**Dataset content**
+===+
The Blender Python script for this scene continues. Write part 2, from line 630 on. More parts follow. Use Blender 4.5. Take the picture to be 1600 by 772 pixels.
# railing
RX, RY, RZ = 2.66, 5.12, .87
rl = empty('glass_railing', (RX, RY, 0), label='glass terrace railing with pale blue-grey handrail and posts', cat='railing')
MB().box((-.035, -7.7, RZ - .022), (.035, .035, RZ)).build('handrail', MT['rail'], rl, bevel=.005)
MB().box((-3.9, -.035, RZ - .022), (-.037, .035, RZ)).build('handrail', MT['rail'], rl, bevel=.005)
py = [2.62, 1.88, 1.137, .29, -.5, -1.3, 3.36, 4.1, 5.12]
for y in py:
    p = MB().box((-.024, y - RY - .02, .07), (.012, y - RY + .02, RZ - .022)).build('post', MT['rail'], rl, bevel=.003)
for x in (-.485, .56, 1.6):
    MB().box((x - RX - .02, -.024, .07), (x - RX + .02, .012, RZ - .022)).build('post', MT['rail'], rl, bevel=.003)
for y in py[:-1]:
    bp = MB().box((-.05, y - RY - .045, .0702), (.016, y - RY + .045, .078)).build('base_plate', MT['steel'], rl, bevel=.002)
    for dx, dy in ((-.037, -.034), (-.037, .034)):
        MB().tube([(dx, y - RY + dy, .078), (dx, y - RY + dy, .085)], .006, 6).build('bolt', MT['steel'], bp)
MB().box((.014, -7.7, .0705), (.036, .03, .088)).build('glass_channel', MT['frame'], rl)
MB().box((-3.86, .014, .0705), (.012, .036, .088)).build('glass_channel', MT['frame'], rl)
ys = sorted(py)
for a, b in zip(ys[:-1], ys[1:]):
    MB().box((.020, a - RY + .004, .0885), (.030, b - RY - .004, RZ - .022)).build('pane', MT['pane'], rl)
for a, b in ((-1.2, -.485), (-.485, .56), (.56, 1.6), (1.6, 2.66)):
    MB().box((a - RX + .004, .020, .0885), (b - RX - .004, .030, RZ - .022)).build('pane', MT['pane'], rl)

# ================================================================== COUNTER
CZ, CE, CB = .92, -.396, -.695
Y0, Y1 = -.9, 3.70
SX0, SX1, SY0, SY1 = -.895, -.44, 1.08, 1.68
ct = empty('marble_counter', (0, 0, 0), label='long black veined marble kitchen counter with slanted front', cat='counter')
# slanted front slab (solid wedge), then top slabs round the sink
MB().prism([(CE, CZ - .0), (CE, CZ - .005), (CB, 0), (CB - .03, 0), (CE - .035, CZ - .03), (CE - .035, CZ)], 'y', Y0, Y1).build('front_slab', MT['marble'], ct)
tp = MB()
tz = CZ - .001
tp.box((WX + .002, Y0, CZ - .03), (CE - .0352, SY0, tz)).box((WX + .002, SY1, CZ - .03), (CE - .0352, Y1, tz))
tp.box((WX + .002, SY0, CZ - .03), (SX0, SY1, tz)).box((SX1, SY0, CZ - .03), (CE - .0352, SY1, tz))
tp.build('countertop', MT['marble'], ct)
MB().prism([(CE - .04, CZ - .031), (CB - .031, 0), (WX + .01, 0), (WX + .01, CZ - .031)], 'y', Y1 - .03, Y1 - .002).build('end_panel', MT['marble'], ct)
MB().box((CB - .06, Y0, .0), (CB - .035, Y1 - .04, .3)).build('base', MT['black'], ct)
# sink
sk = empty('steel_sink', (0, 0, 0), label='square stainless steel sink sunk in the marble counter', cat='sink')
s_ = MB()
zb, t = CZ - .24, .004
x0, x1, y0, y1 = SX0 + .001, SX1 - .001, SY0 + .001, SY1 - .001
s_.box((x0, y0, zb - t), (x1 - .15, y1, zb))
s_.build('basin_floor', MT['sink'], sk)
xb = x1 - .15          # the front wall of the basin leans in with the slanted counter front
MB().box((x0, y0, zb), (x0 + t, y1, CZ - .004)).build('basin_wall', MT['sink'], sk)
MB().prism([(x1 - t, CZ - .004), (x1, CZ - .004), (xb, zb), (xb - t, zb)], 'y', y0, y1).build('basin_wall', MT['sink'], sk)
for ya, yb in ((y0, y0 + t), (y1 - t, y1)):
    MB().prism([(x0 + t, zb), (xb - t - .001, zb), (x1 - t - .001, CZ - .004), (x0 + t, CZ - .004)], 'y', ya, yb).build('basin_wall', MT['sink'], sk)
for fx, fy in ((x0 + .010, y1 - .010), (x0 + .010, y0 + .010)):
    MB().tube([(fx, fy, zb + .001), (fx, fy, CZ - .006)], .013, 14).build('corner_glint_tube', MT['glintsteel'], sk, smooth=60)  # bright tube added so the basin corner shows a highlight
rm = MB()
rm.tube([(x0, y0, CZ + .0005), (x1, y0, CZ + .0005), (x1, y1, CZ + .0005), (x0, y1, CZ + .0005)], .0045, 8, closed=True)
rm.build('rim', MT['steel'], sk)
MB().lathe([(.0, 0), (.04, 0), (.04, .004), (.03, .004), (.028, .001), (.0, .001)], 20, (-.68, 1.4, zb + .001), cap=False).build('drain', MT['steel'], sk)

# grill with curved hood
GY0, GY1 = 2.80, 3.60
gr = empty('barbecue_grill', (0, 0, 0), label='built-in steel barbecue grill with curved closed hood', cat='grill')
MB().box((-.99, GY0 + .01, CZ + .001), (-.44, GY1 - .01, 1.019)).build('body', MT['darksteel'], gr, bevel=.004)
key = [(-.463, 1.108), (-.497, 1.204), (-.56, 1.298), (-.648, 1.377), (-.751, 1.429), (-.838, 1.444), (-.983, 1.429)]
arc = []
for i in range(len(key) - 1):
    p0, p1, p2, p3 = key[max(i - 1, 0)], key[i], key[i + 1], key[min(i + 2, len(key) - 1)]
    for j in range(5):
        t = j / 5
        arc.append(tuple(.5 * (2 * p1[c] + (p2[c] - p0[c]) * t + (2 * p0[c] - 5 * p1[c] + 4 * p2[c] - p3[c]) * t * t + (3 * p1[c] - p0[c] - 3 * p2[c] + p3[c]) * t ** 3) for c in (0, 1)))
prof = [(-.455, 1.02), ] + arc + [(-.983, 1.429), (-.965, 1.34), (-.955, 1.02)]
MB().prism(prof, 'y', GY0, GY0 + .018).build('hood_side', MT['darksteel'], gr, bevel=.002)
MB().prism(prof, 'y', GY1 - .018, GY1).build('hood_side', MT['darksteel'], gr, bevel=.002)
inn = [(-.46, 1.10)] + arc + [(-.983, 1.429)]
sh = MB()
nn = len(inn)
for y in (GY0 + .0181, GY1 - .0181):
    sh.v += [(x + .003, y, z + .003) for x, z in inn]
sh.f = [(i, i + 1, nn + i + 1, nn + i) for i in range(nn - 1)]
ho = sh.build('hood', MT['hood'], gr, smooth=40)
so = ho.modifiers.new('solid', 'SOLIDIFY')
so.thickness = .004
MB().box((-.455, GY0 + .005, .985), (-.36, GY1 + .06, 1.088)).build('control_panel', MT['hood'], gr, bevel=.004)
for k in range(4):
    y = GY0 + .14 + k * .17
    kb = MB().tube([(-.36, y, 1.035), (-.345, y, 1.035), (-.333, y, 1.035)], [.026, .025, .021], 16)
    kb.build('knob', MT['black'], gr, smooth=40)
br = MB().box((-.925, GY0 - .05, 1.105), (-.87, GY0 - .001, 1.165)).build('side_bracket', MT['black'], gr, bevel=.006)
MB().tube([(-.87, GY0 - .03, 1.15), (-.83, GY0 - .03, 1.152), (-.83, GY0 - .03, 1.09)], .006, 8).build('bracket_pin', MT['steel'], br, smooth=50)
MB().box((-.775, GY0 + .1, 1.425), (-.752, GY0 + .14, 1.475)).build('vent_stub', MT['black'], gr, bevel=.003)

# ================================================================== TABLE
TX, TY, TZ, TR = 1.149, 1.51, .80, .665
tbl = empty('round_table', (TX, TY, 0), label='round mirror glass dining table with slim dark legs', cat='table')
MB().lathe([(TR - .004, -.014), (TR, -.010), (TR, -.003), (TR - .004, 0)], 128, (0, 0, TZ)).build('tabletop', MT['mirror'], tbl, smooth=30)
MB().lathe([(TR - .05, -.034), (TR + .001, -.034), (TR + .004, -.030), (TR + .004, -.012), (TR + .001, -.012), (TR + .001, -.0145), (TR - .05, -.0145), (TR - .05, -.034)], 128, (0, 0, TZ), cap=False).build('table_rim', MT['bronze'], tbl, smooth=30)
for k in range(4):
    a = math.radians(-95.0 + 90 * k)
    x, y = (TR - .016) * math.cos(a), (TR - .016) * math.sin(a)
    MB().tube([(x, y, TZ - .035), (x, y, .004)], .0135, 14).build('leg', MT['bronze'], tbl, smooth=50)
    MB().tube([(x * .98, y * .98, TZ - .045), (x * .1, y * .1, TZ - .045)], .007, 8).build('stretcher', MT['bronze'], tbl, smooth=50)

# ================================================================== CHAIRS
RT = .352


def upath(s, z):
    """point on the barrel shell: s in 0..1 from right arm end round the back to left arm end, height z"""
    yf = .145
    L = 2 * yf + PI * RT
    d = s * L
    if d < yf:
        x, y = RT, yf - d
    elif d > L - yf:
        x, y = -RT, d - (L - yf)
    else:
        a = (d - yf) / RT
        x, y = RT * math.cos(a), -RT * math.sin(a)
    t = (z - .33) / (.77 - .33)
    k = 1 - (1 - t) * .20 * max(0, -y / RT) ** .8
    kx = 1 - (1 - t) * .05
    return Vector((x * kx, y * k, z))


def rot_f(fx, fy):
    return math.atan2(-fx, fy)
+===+
**Task prompt**
Show all lines above holding "from".

**Answer to this task**
The Blender Python script for this scene continues. Write part 2, from line 630 on. More parts follow. Use Blender 4.5. Take the picture to be 1600 by 772 pixels.
    """point on the barrel shell: s in 0..1 from right arm end round the back to left arm end, height z"""